The third question addresses coexistence and intergroup forgiveness. It asks which forms of everyday contact most reliably promote forgiveness toward wartime adversaries and reduce rumor-driven fear. We employ a design that combines a representative community survey in areas with varying densities of integrators and cash retirees, along with focused ethnography in paired sites. Our survey includes forgiveness scales, measures of contact frequency and quality, and documents specific episodes of cooperation and dispute resolution. This research makes the contribution of mapping which settings consistently foster intergroup attitude change and where contact may backfire.

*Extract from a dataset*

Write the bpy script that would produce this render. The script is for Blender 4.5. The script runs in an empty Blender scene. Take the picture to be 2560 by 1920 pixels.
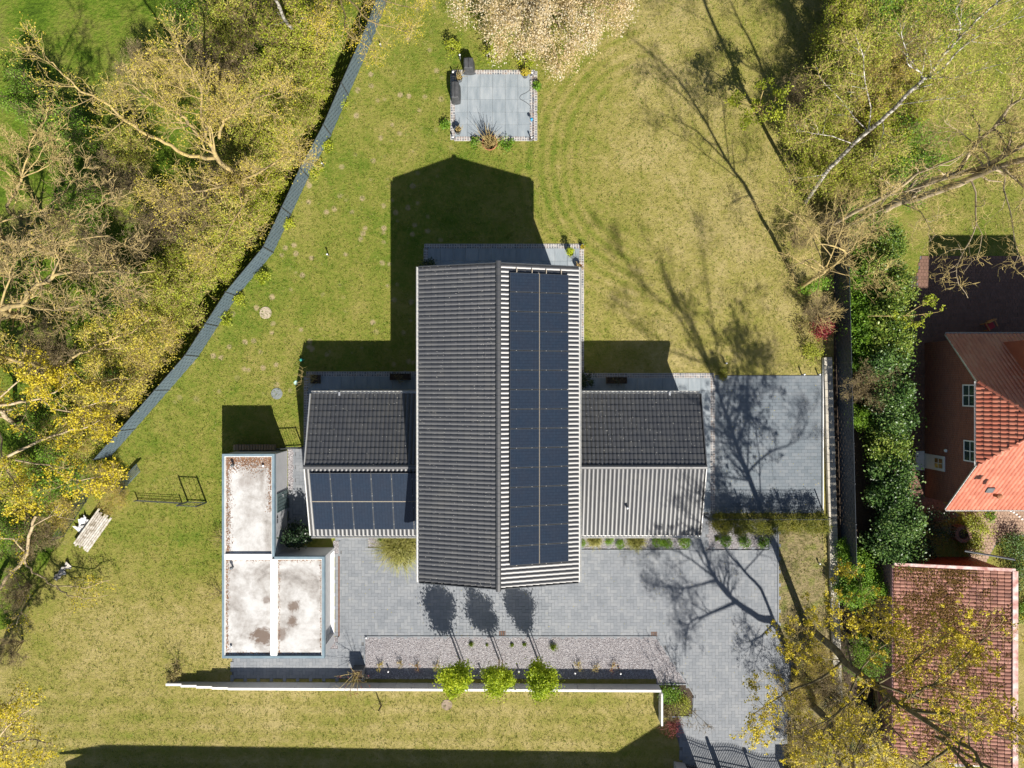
import bpy, math, random
import numpy as np
from mathutils import Vector, Matrix

# ------------------------------------------------------------ camera, sky, sun, exposure
SC = bpy.context.scene
COL = SC.collection
H, F = 46.0, 1837.0            # flight height above the lawn (m) and focal length (photo pixels)
cam = bpy.data.cameras.new('camera'); cam.lens = 36.0 * F / 2560; cam.sensor_width = 36.0
cam.clip_end = 900.0
co = bpy.data.objects.new('camera', cam); COL.objects.link(co); co.location = (0, 0, H); SC.camera = co
SUN = Vector((0.396, -1.06, 1.0))
sl = bpy.data.lights.new('sun', 'SUN'); sl.energy = 5.0; sl.angle = math.radians(0.53); sl.color = (1.0, 0.945, 0.86)
so = bpy.data.objects.new('sun', sl); COL.objects.link(so); so.location = (30, -80, 75)
so.rotation_euler = (-SUN).to_track_quat('-Z', 'Y').to_euler()
wd = bpy.data.worlds.new('World'); SC.world = wd; wd.use_nodes = True
wn = wd.node_tree; bg = wn.nodes['Background']
sky = wn.nodes.new('ShaderNodeTexSky'); sky.sky_type = 'NISHITA'; sky.sun_disc = False
sky.sun_elevation = math.atan2(1.0, math.hypot(0.396, 1.06)); sky.sun_rotation = math.atan2(0.396, -1.06)
sky.air_density = 1.0; sky.dust_density = 0.6; sky.ozone_density = 1.0
wn.links.new(sky.outputs[0], bg.inputs[0]); bg.inputs[1].default_value = 0.05
SC.view_settings.view_transform = 'Standard'; SC.view_settings.look = 'None'
SC.view_settings.exposure = 0.76; SC.view_settings.gamma = 1.0; SC.view_settings.use_curve_mapping = False
SC.cycles.max_bounces = 6; SC.cycles.transparent_max_bounces = 4

R = random.Random(7); NR = np.random.default_rng(11)
PX = F / H                     # photo pixels per metre on the ground

def W(px, py, z=0.0):          # a place seen at photo pixel (px, py) that stands z metres high
    k = (H - z) / F
    return Vector(((px - 1280) * k, (960 - py) * k, z))
def G(gx, gy, z=0.0):          # plan position in ground pixels
    return Vector(((gx - 1280) / PX, (960 - gy) / PX, z))
def S(sx, sy, z):              # a place z metres high whose shadow falls on ground pixel (sx, sy)
    return G(sx + z * 0.396 * PX, sy + z * 1.06 * PX, z)

# ------------------------------------------------------------ materials
MATS = {}
def nd(t, typ, **kw):
    n = t.nodes.new(typ)
    for k, v in kw.items(): setattr(n, k, v)
    return n
def ramp(t, fac, cols, pos=None, interp='LINEAR'):
    r = nd(t, 'ShaderNodeValToRGB'); r.color_ramp.interpolation = interp
    el = r.color_ramp.elements
    while len(el) < len(cols): el.new(0.5)
    for i, c in enumerate(cols):
        el[i].position = pos[i] if pos else i / max(1, len(cols) - 1)
        el[i].color = (c[0], c[1], c[2], 1)
    t.links.new(fac, r.inputs[0]); return r.outputs[0]
def mth(t, op, a, b=None, c=None, clamp=False):
    m = nd(t, 'ShaderNodeMath', operation=op); m.use_clamp = clamp
    for i, v in enumerate((a, b, c)):
        if v is None: continue
        if isinstance(v, (int, float)): m.inputs[i].default_value = v
        else: t.links.new(v, m.inputs[i])
    return m.outputs[0]
def rng_(t, v, a, b, lo=0.0, hi=1.0):
    m = nd(t, 'ShaderNodeMapRange'); m.clamp = True
    t.links.new(v, m.inputs[0])
    for i, q in enumerate((a, b, lo, hi)): m.inputs[i + 1].default_value = q
    return m.outputs[0]
def noise(t, vec, scale, detail=4, rough=0.55, dist=0.0):
    n = nd(t, 'ShaderNodeTexNoise'); n.inputs['Scale'].default_value = scale
    n.inputs['Detail'].default_value = detail; n.inputs['Roughness'].default_value = rough
    n.inputs['Distortion'].default_value = dist
    t.links.new(vec, n.inputs['Vector']); return n.outputs[0]
def mixc(t, fac, a, b):
    m = nd(t, 'ShaderNodeMix', data_type='RGBA')
    for i, v in ((0, fac), (6, a), (7, b)):
        if isinstance(v, (int, float)): m.inputs[i].default_value = v
        elif isinstance(v, tuple): m.inputs[i].default_value = (v[0], v[1], v[2], 1)
        else: t.links.new(v, m.inputs[i])
    return m.outputs[2]
def position(t, stretch=None):
    g = nd(t, 'ShaderNodeNewGeometry').outputs['Position']
    if stretch:
        m = nd(t, 'ShaderNodeMapping'); m.inputs['Scale'].default_value = stretch
        t.links.new(g, m.inputs[0]); return m.outputs[0]
    return g
def rand01(t):
    a = nd(t, 'ShaderNodeNewGeometry').outputs['Random Per Island']
    b = nd(t, 'ShaderNodeObjectInfo').outputs['Random']
    return mth(t, 'FRACT', mth(t, 'ADD', a, b))
def start(name, rough=0.8, spec=0.4, metal=0.0):
    m = bpy.data.materials.new(name); m.use_nodes = True; t = m.node_tree
    b = t.nodes['Principled BSDF']; b.inputs['Roughness'].default_value = rough
    b.inputs['Specular IOR Level'].default_value = spec; b.inputs['Metallic'].default_value = metal
    MATS[name] = m; return m, t, b
def bumped(t, b, h, strength, dist=0.02):
    u = nd(t, 'ShaderNodeBump'); u.inputs['Strength'].default_value = strength
    u.inputs['Distance'].default_value = dist
    t.links.new(h, u.inputs['Height']); t.links.new(u.outputs[0], b.inputs['Normal'])
def M(name, cols, scale=3.0, rough=0.8, spec=0.4, metal=0.0, rnd=0.0, bump=0.0, bscale=None, bdist=0.01, detail=4, stretch=None, lo=0.33, hi=0.67):
    m, t, b = start(name, rough, spec, metal)
    p = position(t, stretch)
    f = rng_(t, noise(t, p, scale, detail), lo, hi)
    if rnd: f = mth(t, 'ADD', mth(t, 'MULTIPLY', f, 1 - rnd), mth(t, 'MULTIPLY', rand01(t), rnd), clamp=True)
    t.links.new(ramp(t, f, cols), b.inputs['Base Color'])
    if bump: bumped(t, b, noise(t, p, bscale or scale * 4, 5), bump, bdist)
    return m
def LEAF(name, cols, trans=0.2, rough=0.55, spec=0.35, scale=0.6):
    m, t, b = start(name, rough, spec)
    f = mth(t, 'ADD', mth(t, 'MULTIPLY', rand01(t), 0.65), mth(t, 'MULTIPLY', rng_(t, noise(t, position(t), scale, 3), 0.35, 0.65), 0.35))
    c = ramp(t, f, cols); t.links.new(c, b.inputs['Base Color'])
    tr = nd(t, 'ShaderNodeBsdfTranslucent'); t.links.new(c, tr.inputs[0])
    mx = nd(t, 'ShaderNodeMixShader'); mx.inputs[0].default_value = trans
    t.links.new(b.outputs[0], mx.inputs[1]); t.links.new(tr.outputs[0], mx.inputs[2])
    t.links.new(mx.outputs[0], t.nodes['Material Output'].inputs[0])
    return m

def lawn_material():
    m, t, b = start('lawn', 0.9, 0.15)
    p = position(t); sx = nd(t, 'ShaderNodeSeparateXYZ'); t.links.new(p, sx.inputs[0])
    x, y = sx.outputs[0], sx.outputs[1]
    big = noise(t, p, 0.16, 3); mid = noise(t, p, 0.9, 4, 0.6, 0.4); cl = noise(t, p, 4.6, 6, 0.75, 0.25); fi = noise(t, p, 26.0, 4, 0.7)
    # thatch: the plots east and south of the house are drier
    east = mth(t, 'MULTIPLY', rng_(t, x, -1.0, 9.0, 0.0, 0.28), rng_(t, x, 21.0, 24.0, 1.0, 0.25)); south = rng_(t, y, -9.0, -15.0, 0.0, 0.25)
    dry = mth(t, 'MAXIMUM', east, south)
    def wave(kind, loc, scale, **kw):
        w = nd(t, 'ShaderNodeTexWave', wave_type=kind, **kw); w.inputs['Scale'].default_value = scale
        w.inputs['Distortion'].default_value = 2.2; w.inputs['Detail'].default_value = 3; w.inputs['Detail Scale'].default_value = 0.7
        mp = nd(t, 'ShaderNodeMapping'); mp.inputs['Location'].default_value = loc; t.links.new(p, mp.inputs[0]); t.links.new(mp.outputs[0], w.inputs[0])
        return mth(t, 'SUBTRACT', w.outputs[1], 0.5)
    vd = nd(t, 'ShaderNodeVectorMath', operation='DISTANCE'); t.links.new(p, vd.inputs[0]); vd.inputs[1].default_value = (10.0, 14.0, 0)
    ds = vd.outputs['Value']                              # mower tracks curve round the eastern lawn and run straight in the south, painted with their ridge shade
    mow = mth(t, 'MULTIPLY', wave('RINGS', (-10.0, -14.0, 0), 0.42, rings_direction='Z'), mth(t, 'MULTIPLY', mth(t, 'MULTIPLY', rng_(t, ds, 4.5, 6.5), rng_(t, ds, 11.0, 8.5)), mth(t, 'MULTIPLY', rng_(t, x, 10.0, 7.0), 0.20)))
    mow = mth(t, 'ADD', mow, mth(t, 'MULTIPLY', wave('BANDS', (0, 0, 0), 0.30, bands_direction='Y'), rng_(t, y, -18.5, -19.5, 0.0, 0.12)))
    f = mth(t, 'ADD', mth(t, 'MULTIPLY', big, 0.65), mth(t, 'MULTIPLY', mid, 0.62))
    f = mth(t, 'ADD', f, mth(t, 'MULTIPLY', cl, 0.70)); f = mth(t, 'ADD', f, mth(t, 'MULTIPLY', fi, 0.42))
    f = mth(t, 'ADD', mth(t, 'ADD', f, dry), mow)
    f = rng_(t, f, 0.82, 1.66)
    c = ramp(t, f, [(0.060, 0.120, 0.008), (0.130, 0.195, 0.020), (0.235, 0.245, 0.045), (0.325, 0.285, 0.082), (0.45, 0.37, 0.155)], [0, 0.25, 0.48, 0.72, 1.0])
    # worn tan spots scattered over the western lawn
    vo = nd(t, 'ShaderNodeTexVoronoi'); vo.inputs['Scale'].default_value = 1.15; vo.inputs['Randomness'].default_value = 1.0
    dv = mth(t, 'ADD', vo.outputs[0], mth(t, 'MULTIPLY', mth(t, 'SUBTRACT', cl, 0.5), 0.35))
    t.links.new(p, vo.inputs['Vector'])
    sp = mth(t, 'MULTIPLY', rng_(t, dv, 0.25, 0.13), rng_(t, noise(t, p, 0.33, 3), 0.38, 0.48))
    sp = mth(t, 'MULTIPLY', sp, rng_(t, x, -3.0, -5.5))
    sp = mth(t, 'MULTIPLY', sp, rng_(t, y, -2.0, 1.0))
    c = mixc(t, mth(t, 'MULTIPLY', sp, 0.85), c, (0.46, 0.36, 0.21))
    t.links.new(c, b.inputs['Base Color'])
    hgt = mth(t, 'ADD', mth(t, 'MULTIPLY', cl, 0.7), mth(t, 'MULTIPLY', fi, 0.45))
    bumped(t, b, hgt, 0.9, 0.20)
    return m
def floor_material():          # leaf litter and rough grass under the trees
    m, t, b = start('wood_floor', 0.95, 0.1)
    p = position(t)
    f = mth(t, 'ADD', mth(t, 'MULTIPLY', noise(t, p, 0.35, 4), 0.8), mth(t, 'MULTIPLY', noise(t, p, 3.5, 5, 0.65), 0.4))
    c = ramp(t, rng_(t, f, 0.40, 0.80), [(0.035, 0.07, 0.007), (0.10, 0.165, 0.014), (0.165, 0.20, 0.03), (0.17, 0.14, 0.055)], [0, 0.35, 0.6, 1])
    t.links.new(c, b.inputs['Base Color']); bumped(t, b, noise(t, p, 5, 5, 0.7), 0.8, 0.25); return m
def solar_material():
    m, t, b = start('solar_glass', 0.16, 0.5)
    tc = nd(t, 'ShaderNodeTexCoord'); br = nd(t, 'ShaderNodeTexBrick'); br.offset = 0
    br.inputs['Scale'].default_value = 1.0; br.inputs['Brick Width'].default_value = 0.167; br.inputs['Row Height'].default_value = 0.084
    br.inputs['Mortar Size'].default_value = 0.004; br.inputs['Color1'].default_value = (0.016, 0.028, 0.048, 1)
    br.inputs['Color2'].default_value = (0.021, 0.035, 0.057, 1); br.inputs['Mortar'].default_value = (0.006, 0.009, 0.015, 1)
    t.links.new(tc.outputs['Object'], br.inputs['Vector'])
    c = mixc(t, mth(t, 'MULTIPLY', noise(t, position(t), 1.5, 3), 0.25), br.outputs[0], (0.045, 0.032, 0.03))
    t.links.new(c, b.inputs['Base Color']); return m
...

The fourth project explores transitional justice, apologies, and the legitimacy of peace. It investigates how the choices of former combatants and their conflict-related identities influence support for truth-seeking, reparations, amnesties, and the credibility of apologies from former Maoists, army officers, or civilian leaders. The study employs an experimental design using vignettes that vary the apologizer's identity, acknowledgment versus responsibility, and the presence of material remedies. It also looks at different effects among integrators, cash retirees, and disqualified individuals. Through this approach, we gather detailed insights into how pathways and identities influence acceptance of justice processes.
C. Democratic Backsliding, Regional Norms, and the Politics of Coups in Africa
Across Africa, democratic institutions are struggling under illiberal incumbency, waning public confidence, and a resurgence of military coups. This research agenda centers on a central question: under what circumstances do African publics support efforts to defend democracy, and when do they instead support military intervention as a remedy for democratic failure? This research links three levels of politics: regional, intergovernmental democracy promotion and good governance norm enforcement, national democratic performance, and citizen beliefs. It focuses on three mechanisms that influence public opinion regarding support for democracy or military intervention in politics: the economic evaluation of the usefulness of regional intergovernmental bodies promoting democracy, propaganda about military competence, and collective memory of past military rule. The research aims to account for cross-national and within-country variation in support for coups and to identify policy levers that shore up democratic legitimacy without inadvertently valorizing unconstitutional change.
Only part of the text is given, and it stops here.